Friday 30 October 2015

The First War And Later Events

"The gods themselves fought the first war that ever was."
-Poul Anderson, War of The Gods (New York, 1999), Chapter I, p. 9.`

There is a beginning.

"Saxo places Hadding three generations before Hrolf Kraki."
-War Of The Gods, Afterword, p. 301.

Thus, War Of The Gods, about Hadding, precedes Anderson's Hrolf Kraki's Saga.

"Great and rich was the Thraandlaw, a home for heroes. Hither had come Hadding from the South, to fell a giant, and win a king's daughter. Hence had gone Bjarki to the South, he who became the right hand of Hrolf Kraki."
-Poul Anderson, Mother Of Kings (New York, 2003), Book Two, Chapter XXII, p. 184.

Thus, Mother Of Kings, about Gunnhild, comes third.

"'It's said he fathered Gunnhild, the queen of King Eirik Blood-ax -'
"Skafloc gripped the tiller hard. 'The witch-queen?'
"Mananaan nodded. 'Yes...'"
-Poul Anderson & Mildred Downey Broxon, The Demon Of Scattery (New York, 1980), p. 193.

Skafloc and Mananaan converse in the untitled Prologue and Epilogue of The Demon Of Scattery during their voyage to Jotunheim described in The Broken Sword.
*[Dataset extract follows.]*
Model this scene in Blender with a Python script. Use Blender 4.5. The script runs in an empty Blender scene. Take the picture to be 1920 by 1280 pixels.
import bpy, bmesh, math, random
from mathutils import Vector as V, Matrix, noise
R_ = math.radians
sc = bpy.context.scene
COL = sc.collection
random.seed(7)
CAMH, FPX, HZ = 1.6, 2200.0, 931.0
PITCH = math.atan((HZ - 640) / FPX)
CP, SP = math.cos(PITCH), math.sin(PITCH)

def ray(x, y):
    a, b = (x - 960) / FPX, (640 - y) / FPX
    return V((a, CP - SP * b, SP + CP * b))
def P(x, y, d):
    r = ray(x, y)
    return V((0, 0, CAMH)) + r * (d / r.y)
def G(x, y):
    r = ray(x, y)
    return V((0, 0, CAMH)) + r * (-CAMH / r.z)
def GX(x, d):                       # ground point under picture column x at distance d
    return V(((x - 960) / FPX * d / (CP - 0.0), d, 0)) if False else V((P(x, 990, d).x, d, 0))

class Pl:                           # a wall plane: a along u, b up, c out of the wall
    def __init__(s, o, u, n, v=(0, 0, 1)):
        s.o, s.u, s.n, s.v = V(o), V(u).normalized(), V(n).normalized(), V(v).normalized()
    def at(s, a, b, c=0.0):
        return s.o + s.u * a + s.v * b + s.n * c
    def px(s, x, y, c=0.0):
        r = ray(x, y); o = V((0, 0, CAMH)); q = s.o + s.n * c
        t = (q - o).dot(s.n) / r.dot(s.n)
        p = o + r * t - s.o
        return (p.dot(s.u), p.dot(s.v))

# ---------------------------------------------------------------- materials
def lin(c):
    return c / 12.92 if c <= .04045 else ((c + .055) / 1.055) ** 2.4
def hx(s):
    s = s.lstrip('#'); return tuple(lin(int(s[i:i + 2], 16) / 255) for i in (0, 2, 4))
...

Thus, The Broken Sword and The Demon Of Scattery are, chronologically, the fourth and fifth volumes of this sequence although everything in ...Scattery between Prologue and Epilogue is an extended flashback.

Mananaan's father, Lir, was a God of the City of Ys and Skafloc sees:

"...the drowned tower of Ys..."
-Poul Anderson, The Broken Sword (London, 1977), Chapter V, p. 31.

Thus, Poul and Karen Anderson's four-volume The King Of Ys precedes The Broken Sword and, indeed, since it features the decline of the Roman Empire, is set several centuries before Mother Of Kings and about a century before Hrolf Kraki's Saga.

The title character of Anderson's The Last Viking Trilogy is Eirik Blood-Ax's father's great-great-grandson, Harald Hardrada, who refers somewhere in the Trilogy to Gunnhild and falls in battle in 1066.

Skafloc also saw:

"...the sea maidens tumbling in the sea and singing..." (ibid.)

Christian priests drive the last merpeople from Europe in the fourteenth century in Anderson's The Merman's Children.

One long literary sequence alternating between historical fiction, historical fantasy and heroic fantasy.

1 comment:

Sean M. Brooks said...

Kaor, Paul!

Except, of course, that these works can be read independently of each other. Poul Anderson included these connections and allusions to amuse, interest, and deepen our appreciation of these stories, NOT because they were NECESSARY.